Let's hope this is the start of him playing every day, because he's a bigger part of the future than either of his outfield mates. Bradley will be a free agent this winter, and Benintendi is looking more and more like a change-of-scenery candidate himself as struggles dating back to the 2018 All-Star break show no signs of abating.

Only two years after winning the World Series, the Red Sox are short not only on high-end talent, but especially young high-end talent. The 24-year-old Verdugo certainly qualifies, and he should be a linchpin moving forward of a lineup built around Rafael Devers and Xander Bogaerts. He's easily the highest-energy of the three, and there's a place for that, too.

Maybe Wednesday's home run is the start of something lasting.

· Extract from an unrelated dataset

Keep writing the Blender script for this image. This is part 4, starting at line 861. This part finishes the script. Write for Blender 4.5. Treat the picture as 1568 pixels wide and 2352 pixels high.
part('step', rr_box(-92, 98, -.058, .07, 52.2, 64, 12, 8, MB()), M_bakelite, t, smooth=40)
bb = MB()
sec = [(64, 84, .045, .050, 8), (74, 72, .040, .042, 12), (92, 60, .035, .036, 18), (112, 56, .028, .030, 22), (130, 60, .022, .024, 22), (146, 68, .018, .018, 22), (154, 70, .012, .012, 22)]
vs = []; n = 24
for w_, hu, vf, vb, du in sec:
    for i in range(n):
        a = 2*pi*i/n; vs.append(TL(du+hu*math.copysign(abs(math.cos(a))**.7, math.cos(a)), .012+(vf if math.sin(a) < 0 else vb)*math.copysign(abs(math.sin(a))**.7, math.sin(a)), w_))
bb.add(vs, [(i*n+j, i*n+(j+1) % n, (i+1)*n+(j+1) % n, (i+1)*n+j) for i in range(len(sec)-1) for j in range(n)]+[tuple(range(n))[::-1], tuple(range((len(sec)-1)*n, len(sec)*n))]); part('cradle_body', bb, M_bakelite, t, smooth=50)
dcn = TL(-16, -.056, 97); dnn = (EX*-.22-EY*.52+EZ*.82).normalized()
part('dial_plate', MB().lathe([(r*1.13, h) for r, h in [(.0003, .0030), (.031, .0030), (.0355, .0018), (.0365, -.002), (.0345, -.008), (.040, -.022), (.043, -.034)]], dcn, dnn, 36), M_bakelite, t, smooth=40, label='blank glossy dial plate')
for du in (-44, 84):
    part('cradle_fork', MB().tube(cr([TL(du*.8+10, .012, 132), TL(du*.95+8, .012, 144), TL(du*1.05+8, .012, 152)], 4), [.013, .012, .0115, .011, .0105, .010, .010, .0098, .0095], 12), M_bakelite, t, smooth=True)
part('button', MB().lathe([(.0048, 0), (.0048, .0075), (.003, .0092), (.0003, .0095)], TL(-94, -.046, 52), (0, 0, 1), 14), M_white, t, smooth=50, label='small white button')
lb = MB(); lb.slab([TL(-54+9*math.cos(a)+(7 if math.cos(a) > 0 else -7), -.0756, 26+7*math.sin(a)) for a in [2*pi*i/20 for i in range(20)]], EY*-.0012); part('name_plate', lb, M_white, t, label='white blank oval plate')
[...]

"It felt amazing," Verdugo said. "I think it's pretty obvious a lot of us are kind of going through it right now, trying to find our swings, and there's a lot of new things in baseball with not being able to see the videos until after the game and all that so usually the in-game adjustments have been hard. But yeah, it felt really good to finally be able to stay on one, to stay through it and to get one out."